Las forzadas elecciones de Castilla y León son un buen ejemplo de la necedad destructiva y autodestructiva de nuestras élites políticas

Desde entonces, a lo que hemos asistido es a una sucesión de citas electorales, solo justificadas por la codicia de los diferentes partidos convocantes, que en lugar de servir para regenerar la calidad de la democracia en lo que casi siempre han derivado es en un mayor descrédito del sistema, al margen de acrecentar las opciones de nacionalistas y populistas de uno y otro extremo. El de Castilla y León, sin ir más lejos, es un buen ejemplo de esa necedad destructiva y autodestructiva; de hasta qué punto las urgencias de las élites políticas pueden acabar promoviendo inestabilidad y fragmentación o radicalización y enfrentamiento. O ambas cosas.

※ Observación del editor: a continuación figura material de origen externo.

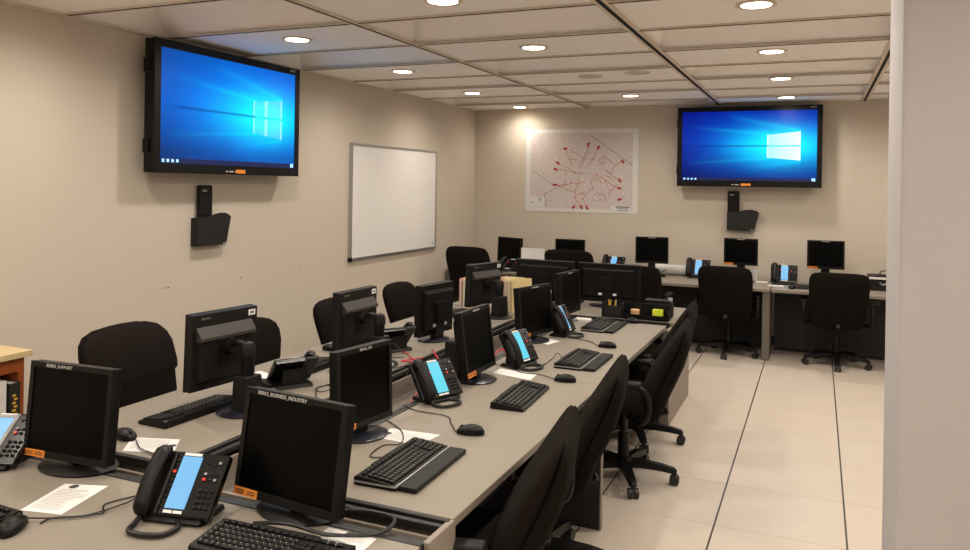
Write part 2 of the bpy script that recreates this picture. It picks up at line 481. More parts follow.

Es muy posible que uno de los titulares que se repetirá en los periódicos del lunes 14 de febrero, San Valentín para más inri, sea este: “El PP necesitará a la extrema derecha de Vox para gobernar”. Y sin embargo, Vox será la formación que menos haya contribuido a su propio éxito. El mérito de los de Santiago Abascal consiste, en esencia, en la eficaz explotación de la desidia de los demás. En España hay gente de extrema derecha, como la hay de extrema izquierda, pero España no es de extrema derecha (ni de extrema izquierda). En Castilla y León hay gente de extrema derecha, pero Castilla y León no es de extrema derecha. Si Vox pasa este domingo de 1 a 10 o 13 procuradores en las Cortes de Castilla y León, no será ni por su programa ni por su candidato; será, sobre todo, por demérito de los demás. Háganselo mirar.

La postdata: Gabilondo y Rivera

Ángel Gabilondo.- Petón no me dejará mentir: Ángel Gabilondo fue un mediano entrenador de fútbol, pero un magnífico tipo en la época en la que nos daba instrucciones, con sotana y sin alzacuellos, sobre cómo situarnos en el campo. Un estupendo fraile al que nunca le oí alzar la voz, salvo para corregir desde lejos nuestra posición; ni tuvo, que yo fuera testigo, una mala palabra u obra con ningún alumno. Si como Defensor del Pueblo acaba investigando los abusos en la Iglesia, lo hará con la mesura y discreción que tiene acreditadas. Un acierto.

Albert Rivera.- No es la primera vez, ni será la última, que un político relevante sale escaldado de su reestreno en la actividad privada tras abandonar la cosa pública. Algún que otro ministro, por ejemplo. Aunque ni lo manifiesta ni lo deja por escrito, lo que el empresario por lo general contrata no es la capacidad profesional del político sino su agenda. Es legítimo, pero depende de lo que se pretenda. Y no siempre lo que se pretende es aceptable. “Aunque sabíamos de su completa inexperiencia en nuestro sector…”, se lee en el comunicado en el que el despacho de abogados Martínez Echevarría justifica el despido de Albert Rivera y José Manuel Villegas. ¿Por qué contratan a alguien sin “experiencia en nuestro sector”? ¿Cómo pensaban amortizar entonces el fichaje de Rivera? ¿Cuánto vale la proyección pública que el despacho ha conseguido gracias al exlíder de Ciudadanos? En el pecado llevan la penitencia.